Re: Lakewood's Budget Takes A Big Hit
Posted: Thu Mar 17, 2011 10:56 pm
by Ellen Cormier
Where did that get us? Something that is so important to an advanced civilized society, something accepted by nearly every industrialized country in the world except us. A fairly simple concept: cover everybody because it is the right thing to do, it will save lives and money in the long run. This gets vilified and demonized into something completely unrecognizable because people hate change, even more than uncertainty, they fear change but guess what???? The world changes anyway!
On a side note though, if corporations really didn't like uncertainty, the wheel never would have caught on, we'd not be pulling oil and coal out of the ground, computers wouldn't exists, etc. I just don't buy that corporations are just paralyzed with fear because they don't know how much they'll pay in taxes. If thats the case, they've just run out of vision and we need the next cycle to rise us up into this 2st century.
Re: Lakewood's Budget Takes A Big Hit
Posted: Fri Mar 18, 2011 5:38 pm
by Bryan Schwegler
This is the same governor that worked for Lehman Brothers. Maybe that's where he learned his crack budgeting skills.
We all know how Lehman turned out.
Re: Lakewood's Budget Takes A Big Hit
Posted: Sat Mar 19, 2011 3:26 pm
by Bryan Schwegler
FWIW I do hope that this finally prods our city council to throw an income tax increase on the ballot.

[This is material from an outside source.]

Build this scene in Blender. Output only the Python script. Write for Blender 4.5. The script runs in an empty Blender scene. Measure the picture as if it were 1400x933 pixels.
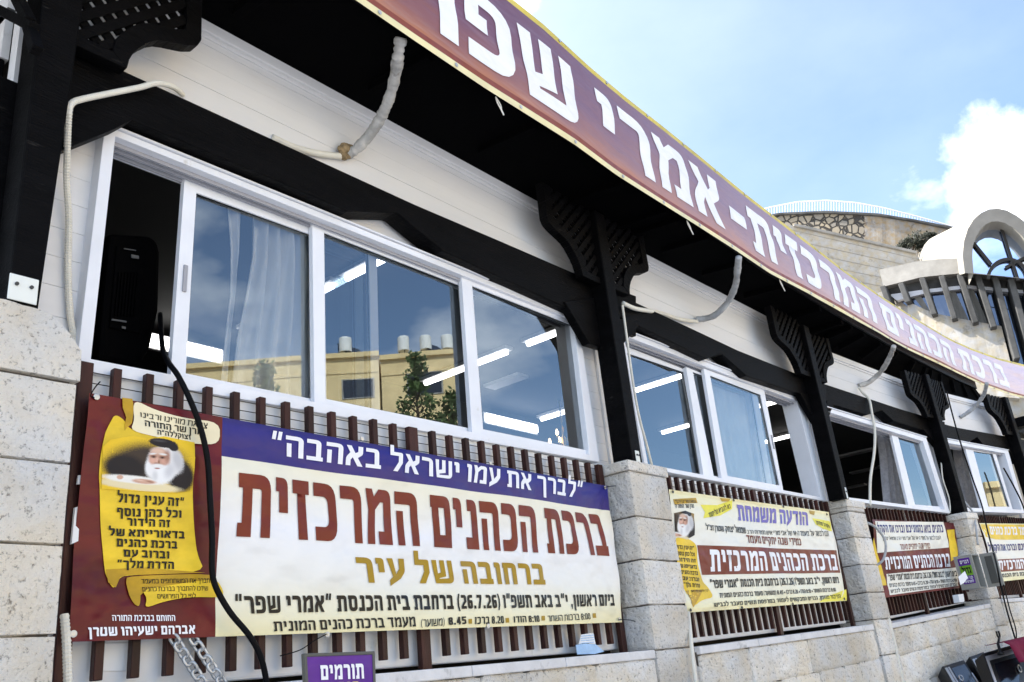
import bpy, bmesh, math, random
from mathutils import Vector, Matrix, noise
from mathutils.geometry import tessellate_polygon
R = math.radians
random.seed(7)
SC = bpy.context.scene
COL = SC.collection

# ------------------------------------------------------------------ camera
YAW, PITCH, ROLL, FPX = 0.9161, 0.3644, -0.1055, 1197.06
CAM = Vector((-1.4089, -2.8381, -1.1452))
_f = Vector((math.sin(YAW)*math.cos(PITCH), math.cos(YAW)*math.cos(PITCH), math.sin(PITCH)))
_r = Vector((math.cos(YAW), -math.sin(YAW), 0)); _u = _r.cross(_f)
RT = math.cos(ROLL)*_r + math.sin(ROLL)*_u
UP = -math.sin(ROLL)*_r + math.cos(ROLL)*_u
FW = _f
cd = bpy.data.cameras.new('camera'); co = bpy.data.objects.new('camera', cd); COL.objects.link(co)
cd.sensor_width = 36; cd.lens = FPX/1400*36; cd.clip_start = 0.05; cd.clip_end = 3000
M = Matrix((RT, UP, -FW)).transposed().to_4x4(); M.translation = CAM
co.matrix_world = M; SC.camera = co

# ------------------------------------------------------------------ world, sun, exposure
SUN_DIR = Vector((-0.36, 0.62, 0.72)).normalized()      # towards the sun: behind the hall
w = bpy.data.worlds.new('World'); SC.world = w; w.use_nodes = True
nt = w.node_tree; bg = nt.nodes['Background']
sky = nt.nodes.new('ShaderNodeTexSky'); sky.sky_type = 'NISHITA'; sky.sun_disc = False
sky.sun_elevation = math.asin(SUN_DIR.z); sky.sun_rotation = math.atan2(SUN_DIR.x, SUN_DIR.y)
sky.air_density = 1.0; sky.dust_density = 0.7; sky.ozone_density = 2.6
tc = nt.nodes.new('ShaderNodeTexCoord')
mp = nt.nodes.new('ShaderNodeMapping'); mp.inputs['Scale'].default_value = (1, 1, 1.9); mp.inputs['Location'].default_value = (9.1, 0.4, 5.0)
n1 = nt.nodes.new('ShaderNodeTexNoise'); n1.inputs['Scale'].default_value = 2.1; n1.inputs['Detail'].default_value = 9; n1.inputs['Roughness'].default_value = 0.55
cr = nt.nodes.new('ShaderNodeValToRGB'); cr.color_ramp.elements[0].position = 0.515; cr.color_ramp.elements[1].position = 0.66
mx = nt.nodes.new('ShaderNodeMix'); mx.data_type = 'RGBA'
nt.links.new(tc.outputs['Generated'], mp.inputs['Vector']); nt.links.new(mp.outputs[0], n1.inputs['Vector'])
vd = nt.nodes.new('ShaderNodeVectorMath'); vd.operation = 'DOT_PRODUCT'; vd.inputs[1].default_value = SUN_DIR; nt.links.new(tc.outputs['Generated'], vd.inputs[0])
vr = nt.nodes.new('ShaderNodeMapRange'); vr.inputs[1].default_value = .42; vr.inputs[2].default_value = .98; vr.inputs[3].default_value = 0.03; vr.inputs[4].default_value = .20; vq = nt.nodes.new('ShaderNodeMath'); vq.operation = 'MULTIPLY_ADD'; vq.inputs[1].default_value = .9; nt.links.new(n1.outputs['Fac'], vq.inputs[0]); nt.links.new(vd.outputs['Value'], vq.inputs[2]); nt.links.new(vq.outputs[0], vr.inputs[0])
va = nt.nodes.new('ShaderNodeMath'); va.operation = 'MAXIMUM'; nt.links.new(n1.outputs['Fac'], cr.inputs[0]); nt.links.new(cr.outputs[0], va.inputs[0]); nt.links.new(vr.outputs[0], va.inputs[1])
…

It's needed, it's been needed for awhile and I'd rather them get it done before it's too late, they cut too much, and Lakewood's reputation begins to suffer.
If they do it now, you can get away with a pretty modest increase of say .25% (that's only an extra $8.33/month for person making $40,000 which shouldn't kill anyone) and make a huge difference in the budget. You wait until it's too late and they've killed our services and would probably require a much bigger increase to claw ourselves back.